Instructions for the task: Extract, in full, the lines below, beginning at the first and ending with the line that contains "R = math.radians". Pictures do not belong in the copy.

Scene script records
◆ ◆ ◆ ◆ ◆ ◆ ◆
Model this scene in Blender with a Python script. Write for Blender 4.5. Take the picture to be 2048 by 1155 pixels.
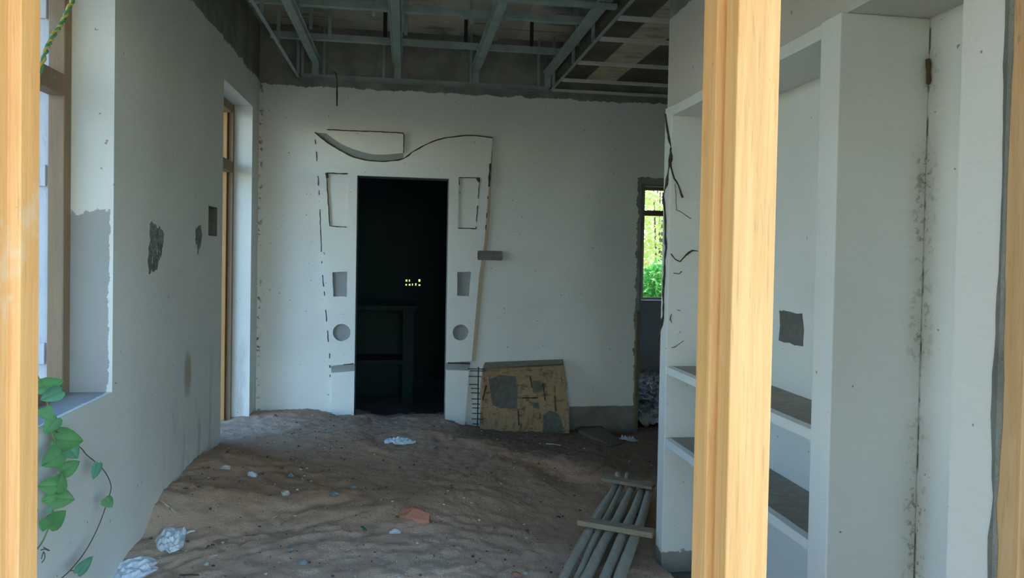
import bpy, math, random
from mathutils import Vector, Matrix, noise
for o in list(bpy.data.objects): bpy.data.objects.remove(o)
sc = bpy.context.scene
col = sc.collection
random.seed(7)
R = math.radians

# ------------------------------------------------------------------ camera
FPX, CX, CY, W, H = 1440.0, 1024.0, 536.0, 2048.0, 1155.0
EYE = Vector((0, 0, 1.5))
ROT = Matrix.Rotation(R(-8.45), 3, 'Z') @ Matrix.Rotation(R(90 - 1.1), 3, 'X') @ Matrix.Rotation(R(1.06), 3, 'Z')
cam = bpy.data.objects.new('camera', bpy.data.cameras.new('camera'))
col.objects.link(cam)
cam.matrix_world = Matrix.Translation(EYE) @ ROT.to_4x4()
cam.data.sensor_width = 36
cam.data.lens = 36 * FPX / W
cam.data.shift_y = -(H / 2 - CY) / W
cam.data.clip_start = 0.02
sc.camera = cam

# ------------------------------------------------------------------ light
SUN_EL, SUN_AZ = 58, 20            # the sun stands high over the right flank of the house (towards +x, a little +y)
w = bpy.data.worlds.new('world'); sc.world = w; w.use_nodes = True
nt = w.node_tree; nt.nodes.clear()
sky = nt.nodes.new('ShaderNodeTexSky'); sky.sky_type = 'NISHITA'
sky.sun_disc = False; sky.sun_elevation = R(SUN_EL); sky.sun_rotation = R(90 - SUN_AZ)
sky.air_density = 1.0; sky.dust_density = 0.6; sky.ozone_density = 1.0
hs = nt.nodes.new('ShaderNodeHueSaturation'); hs.inputs['Saturation'].default_value = 1.3
bg = nt.nodes.new('ShaderNodeBackground'); bg.inputs['Strength'].default_value = 0.95
wo = nt.nodes.new('ShaderNodeOutputWorld')
nt.links.new(sky.outputs[0], hs.inputs['Color']); nt.links.new(hs.outputs[0], bg.inputs[0]); nt.links.new(bg.outputs[0], wo.inputs[0])
sun = bpy.data.objects.new('sun', bpy.data.lights.new('sun', 'SUN')); col.objects.link(sun)
sun.data.energy = 3.8; sun.data.angle = R(0.6); sun.data.color = (1.0, 0.94, 0.84)
sd = Vector((math.cos(R(SUN_EL)) * math.cos(R(SUN_AZ)), math.cos(R(SUN_EL)) * math.sin(R(SUN_AZ)), math.sin(R(SUN_EL))))
sun.rotation_euler = sd.to_track_quat('Z', 'Y').to_euler()
sun.location = (12, 5, 14)
vs = sc.view_settings
vs.view_transform = 'Standard'; vs.look = 'None'; vs.gamma = 1; vs.use_curve_mapping = False
vs.exposure = 0.88

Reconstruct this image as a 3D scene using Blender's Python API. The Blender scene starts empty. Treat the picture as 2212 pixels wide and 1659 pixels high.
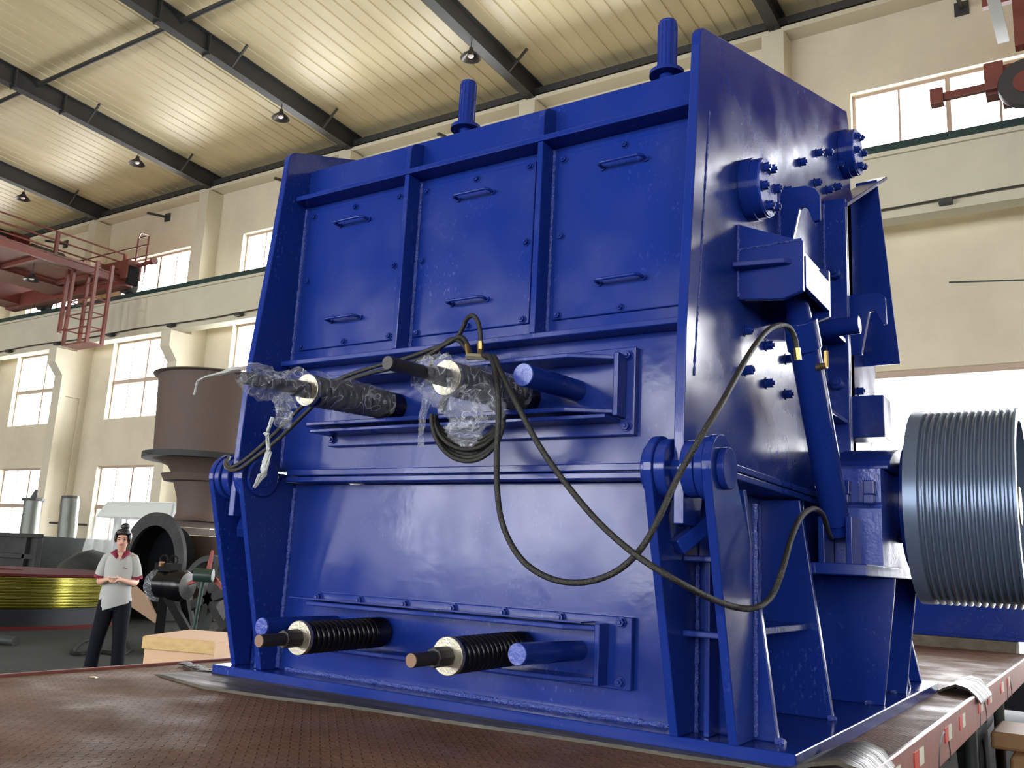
import bpy, bmesh, math, random
from mathutils import Vector, Matrix, noise
PI = math.pi
random.seed(7)
sc = bpy.context.scene
C = sc.collection

# ------------------------------------------------------------------ camera
CAM = Vector((0.0, 0.0, 0.56))
RM = [[0.8382202, 0.5430572, 0.0497571], [-0.065982, 0.1915682, -0.9792589], [-0.5413255, 0.8175515, 0.1964084]]
FPX = 1946.7
cd = bpy.data.cameras.new('camera'); cam = bpy.data.objects.new('camera', cd); C.objects.link(cam)
rx_, dn_, fw_ = [Vector(r) for r in RM]
m = Matrix((rx_, -dn_, -fw_)).transposed().to_4x4(); m.translation = CAM
cam.matrix_world = m
cd.sensor_fit = 'HORIZONTAL'; cd.sensor_width = 36.0; cd.lens = FPX / 2212 * 36
cd.clip_start = 0.05; cd.clip_end = 300
sc.camera = cam

def P(px, py, ax, v):                      # the world point a photograph pixel shows, on the plane ax = v
    d = rx_ * ((px - 1106) / FPX) + dn_ * ((py - 829.5) / FPX) + fw_
    i = 'xyz'.index(ax)
    return CAM + d * ((v - CAM[i]) / d[i])

# ------------------------------------------------------------------ world, exposure
sc.view_settings.view_transform = 'Standard'; sc.view_settings.look = 'None'
sc.view_settings.gamma = 1.0; sc.view_settings.use_curve_mapping = False
sc.view_settings.exposure = 0.0
w = bpy.data.worlds.new('world'); sc.world = w; w.use_nodes = True
bg = w.node_tree.nodes['Background']
bg.inputs['Color'].default_value = (0.95, 0.97, 1.0, 1); bg.inputs['Strength'].default_value = 23.0
cy = sc.cycles
cy.use_denoising = True
cy.max_bounces = 7; cy.diffuse_bounces = 4; cy.glossy_bounces = 4; cy.transmission_bounces = 4; cy.transparent_max_bounces = 12
cy.caustics_reflective = False; cy.caustics_refractive = False
cy.sample_clamp_indirect = 6.0
PITCH = 6.2; WALLY = 17.95; FRONTY = -13.0; XL = -53.24; XR = 20.0; FLOOR = -0.9

def portal(x0, x1, z0, z1, y, facing):     # a window row through which the sky lights the hall
    ld = bpy.data.lights.new('daylight', 'AREA'); ld.shape = 'RECTANGLE'
    ld.size = x1 - x0; ld.size_y = z1 - z0
    ld.cycles.is_portal = True
    o = bpy.data.objects.new('daylight', ld); C.objects.link(o)
    o.location = ((x0 + x1) / 2, y, (z0 + z1) / 2)
    o.rotation_euler = (PI / 2 * (-1 if facing < 0 else 1), 0, 0)
y_ = WALLY + 0.34
portal(XL + 3, XR - 3, 8.9, 10.5, y_, -1); portal(XL + 3, -5.0, 4.75, 7.5, y_, -1); portal(XL + 3, -5.0, 0.3, 3.15, y_, -1); portal(-4.5, 0.6, FLOOR, 4.55, y_, -1)
y_ = FRONTY - 0.34
portal(XL + 3, XR - 3, 3.9, 6.0, y_, 1); portal(XL + 3, XR - 3, 0.3, 3.15, y_, 1); portal(-12.6, -7.4, 0.2, 5.0, y_, 1)

# ------------------------------------------------------------------ materials
MATS = {}
def mat(name, col, rough=0.5, metal=0.0, bump=0.0, bscale=20.0, var=0.0, vscale=3.0, col2=None, rvar=0.0, coat=0.0, spec=0.5, transp=0.0, emis=0.0, stretch=(1, 1, 1)):
    mt = bpy.data.materials.new(name); mt.use_nodes = True
    nt = mt.node_tree; N = nt.nodes; L = nt.links
    b = N['Principled BSDF']
    b.inputs['Base Color'].default_value = (*col, 1); b.inputs['Roughness'].default_value = rough
    b.inputs['Metallic'].default_value = metal; b.inputs['Coat Weight'].default_value = coat
    b.inputs['Specular IOR Level'].default_value = spec
    tc = N.new('ShaderNodeTexCoord'); mp = N.new('ShaderNodeMapping'); mp.inputs['Scale'].default_value = stretch
    L.new(tc.outputs['Object'], mp.inputs['Vector'])
    if var > 0 or col2 is not None:
        n = N.new('ShaderNodeTexNoise'); n.inputs['Scale'].default_value = vscale; n.inputs['Detail'].default_value = 8; n.inputs['Roughness'].default_value = 0.65
        L.new(mp.outputs[0], n.inputs['Vector'])
        r = N.new('ShaderNodeValToRGB'); r.color_ramp.elements[0].position = 0.35; r.color_ramp.elements[1].position = 0.68
        c2 = col2 if col2 is not None else tuple(c * (1 - var) for c in col)
        r.color_ramp.elements[0].color = (*c2, 1); r.color_ramp.elements[1].color = (*col, 1)
        L.new(n.outputs['Fac'], r.inputs['Fac']); L.new(r.outputs['Color'], b.inputs['Base Color'])
    if rvar > 0:
        n = N.new('ShaderNodeTexNoise'); n.inputs['Scale'].default_value = vscale * 1.3; n.inputs['Detail'].default_value = 6
        L.new(mp.outputs[0], n.inputs['Vector'])
        mr = N.new('ShaderNodeMapRange'); mr.inputs['From Min'].default_value = 0.35; mr.inputs['From Max'].default_value = 0.65
        mr.inputs['To Min'].default_value = max(0.03, rough - rvar); mr.inputs['To Max'].default_value = rough + rvar
        L.new(n.outputs['Fac'], mr.inputs['Value']); L.new(mr.outputs[0], b.inputs['Roughness'])
    if bump > 0:
        n = N.new('ShaderNodeTexNoise'); n.inputs['Scale'].default_value = bscale; n.inputs['Detail'].default_value = 4
        L.new(mp.outputs[0], n.inputs['Vector'])
        bp = N.new('ShaderNodeBump'); bp.inputs['Strength'].default_value = bump; bp.inputs['Distance'].default_value = 0.01
        L.new(n.outputs['Fac'], bp.inputs['Height']); L.new(bp.outputs[0], b.inputs['Normal'])
    if emis > 0:
        b.inputs['Emission Color'].default_value = (*col, 1); b.inputs['Emission Strength'].default_value = emis
    if transp > 0:
        t = N.new('ShaderNodeBsdfTransparent'); mx = N.new('ShaderNodeMixShader'); mx.inputs[0].default_value = transp
        L.new(b.outputs[0], mx.inputs[1]); L.new(t.outputs[0], mx.inputs[2]); L.new(mx.outputs[0], N['Material Output'].inputs['Surface'])
    MATS[name] = mt
    return mt

def paint(name):                            # glossy ultramarine machine paint, thinly scuffed, uneven in gloss
    mt = mat(name, (0.007, 0.024, 0.185), 0.20, bump=0.12, bscale=7, rvar=0.08, vscale=2.4, spec=0.29)
    nt = mt.node_tree; N = nt.nodes; L = nt.links; b = N['Principled BSDF']
    tc = N.new('ShaderNodeTexCoord')
    mp = N.new('ShaderNodeMapping'); mp.inputs['Scale'].default_value = (1, 1, 0.55); mp.inputs['Rotation'].default_value = (0.3, 0.5, 0.2); L.new(tc.outputs['Object'], mp.inputs[0])
    fine = N.new('ShaderNodeTexNoise'); fine.inputs['Scale'].default_value = 75; fine.inputs['Detail'].default_value = 3; L.new(mp.outputs[0], fine.inputs['Vector'])
    big = N.new('ShaderNodeTexNoise'); big.inputs['Scale'].default_value = 2.3; big.inputs['Detail'].default_value = 3; L.new(tc.outputs['Object'], big.inputs['Vector'])
    r1 = N.new('ShaderNodeMapRange'); r1.inputs['From Min'].default_value = 0.60; r1.inputs['From Max'].default_value = 0.72; L.new(fine.outputs['Fac'], r1.inputs['Value'])
    r2 = N.new('ShaderNodeMapRange'); r2.inputs['From Min'].default_value = 0.50; r2.inputs['From Max'].default_value = 0.66; L.new(big.outputs['Fac'], r2.inputs['Value'])
    mu = N.new('ShaderNodeMath'); mu.operation = 'MULTIPLY'; L.new(r1.outputs[0], mu.inputs[0]); L.new(r2.outputs[0], mu.inputs[1])
    mx = N.new('ShaderNodeMix'); mx.data_type = 'RGBA'; mx.inputs['A'].default_value = (0.007, 0.024, 0.185, 1); mx.inputs['B'].default_value = (0.045, 0.075, 0.27, 1)
    L.new(mu.outputs[0], mx.inputs['Factor']); L.new(mx.outputs['Result'], b.inputs['Base Color'])
    return mt
blue = paint('blue_paint')
bluedust = mat('blue_paint_scuffed', (0.012, 0.035, 0.29), 0.30, bump=0.25, bscale=60, rvar=0.12, vscale=3.5, col2=(0.05, 0.085, 0.36))
weldm = mat('blue_weld', (0.02, 0.05, 0.30), 0.16, bump=1.0, bscale=160, spec=1.0)
blackm = mat('black_paint', (0.004, 0.004, 0.005), 0.25, bump=0.1, spec=0.35)
steel = mat('machined_steel', (0.40, 0.37, 0.29), 0.38, metal=0.85, rvar=0.08, vscale=30, bump=0.15, bscale=150)
rodm = mat('dark_rod_steel', (0.035, 0.032, 0.032), 0.45, metal=0.5, bump=0.2, bscale=90)
rodend = mat('sawn_rod_end', (0.20, 0.12, 0.075), 0.6, metal=0.3)
hosem = mat('hose_rubber', (0.013, 0.0125, 0.010), 0.42, bump=0.5, bscale=240)
brass = mat('brass', (0.42, 0.30, 0.11), 0.35, metal=0.9)
rust = mat('deck_rust', (0.22, 0.125, 0.08), 0.62, bump=0.35, bscale=30, col2=(0.13, 0.072, 0.045), vscale=2.5, rvar=0.16, spec=0.12)
belt = mat('belt_rubber', (0.085, 0.072, 0.045), 0.5, bump=0.4, bscale=25, col2=(0.022, 0.02, 0.015), vscale=3, rvar=0.15, stretch=(0.4, 3, 1))
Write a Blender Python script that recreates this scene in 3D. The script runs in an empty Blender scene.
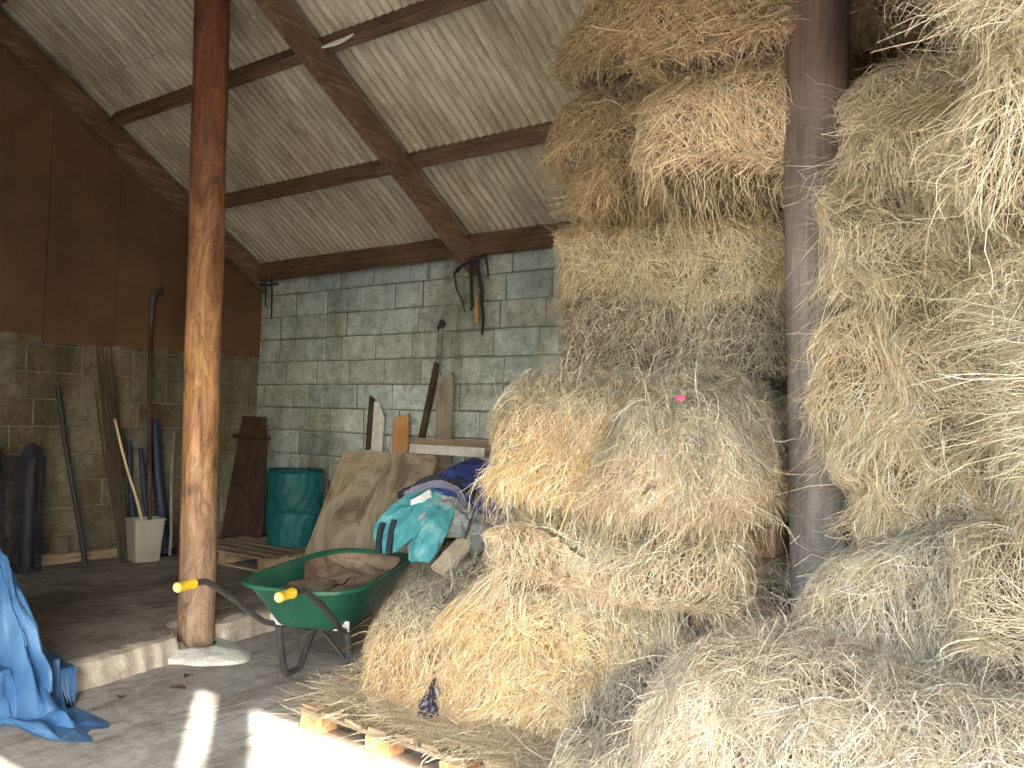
◆ ◆ ◆ ◆ ◆ ◆ ◆
Exercise response:
Model this scene in Blender with a Python script. Write for Blender 4.5. Take the picture to be 2048 by 1155 pixels.
import bpy, math, random
from mathutils import Vector, Matrix, noise
for o in list(bpy.data.objects): bpy.data.objects.remove(o)
sc = bpy.context.scene
col = sc.collection
random.seed(7)
R = math.radians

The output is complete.